Another memorable route was Ailefroide Orientale at 3848 metres, the easiest and lowest of the three summits of Ailefroide.  This route involved going direct from the camp site up the Clapouse valley, at first through woodland, then following the torrent through cliffs to arrive at the Sélé hut at 2710.  This hut was the original timber structure, with a tiny kitchen/entrance and two-level alpine bunks at one side with sliding pull-out alpine bunks underneath.  It wasn’t very crowded so we bagged our bunks early. The loo was interesting in a timber sentry box with a long drop over the cliff.  Care is needed since the up-draught can send your bog paper blowing back over your head!  The climb from Ailefroide village is approximately 1200 metres.  The start needed to be reasonably early at about 4.00 am the summit being about four and half hours from the hut.  Descending back down the Ailefroide glacier had to be done with care on very steep snow with the sun warming things up.  An F/PD route, the climb is mostly snow with a rocky traverse round the base of the south-east ridge.  On the summit an English rope recognized us and kindly took a photo of Derek and I together on the top.

We could relax at the end of our trip with meals in the Petit Boeuf in the village and with a night’s camp in Briançon, and after an interesting tour round some of fortifications including outlying forts we were ready for the bus to Grenoble.

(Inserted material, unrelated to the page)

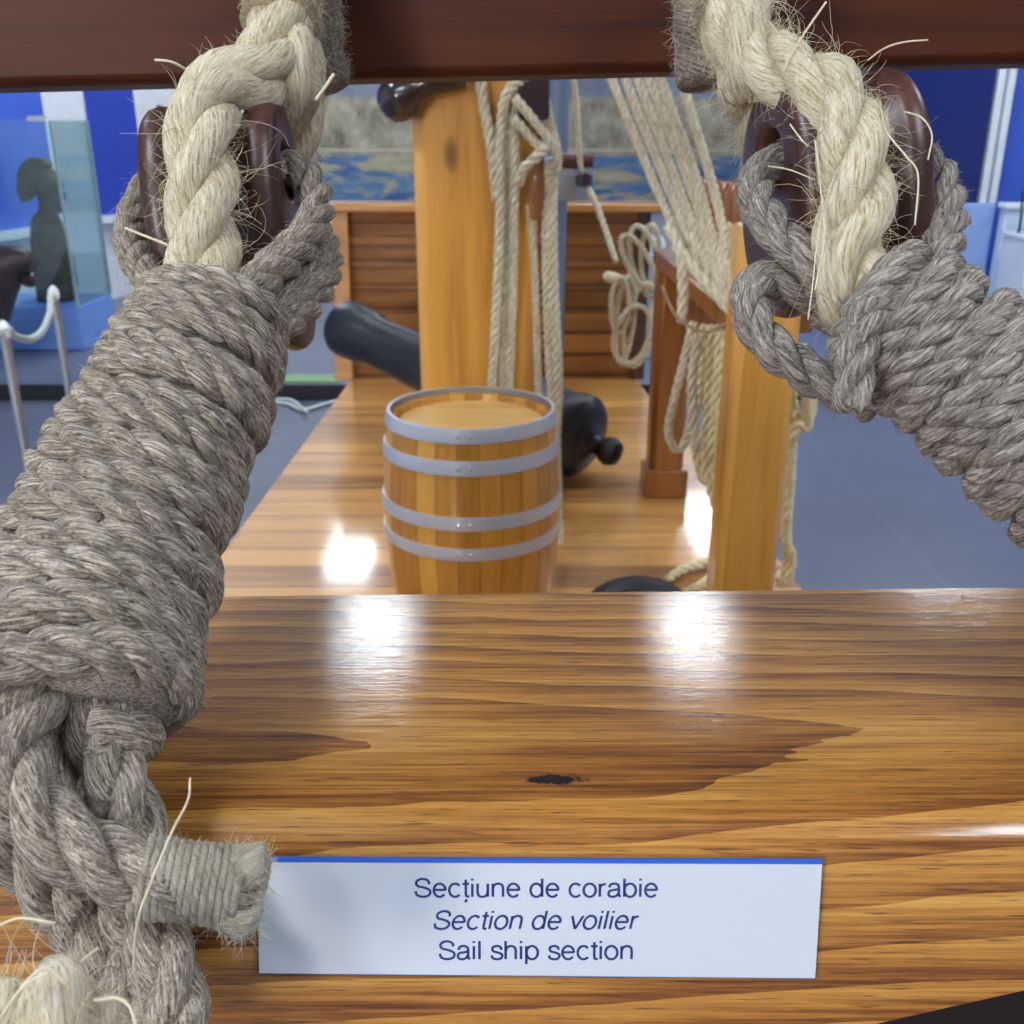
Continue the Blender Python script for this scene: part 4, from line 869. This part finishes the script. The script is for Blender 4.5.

In ’82 Derek was 58 and I was 50 and one couldn’t ask for, or enjoy being with a better companion, we were a great team.  Derek was KMC secretary for ten years and president in the eighties.  On the 22nd June he reached his 90th birthday and it is a privilege to know him and to have enjoyed these climbs together.

 

Frank Williams in celebration of Derek Seddon’s 90th birthday.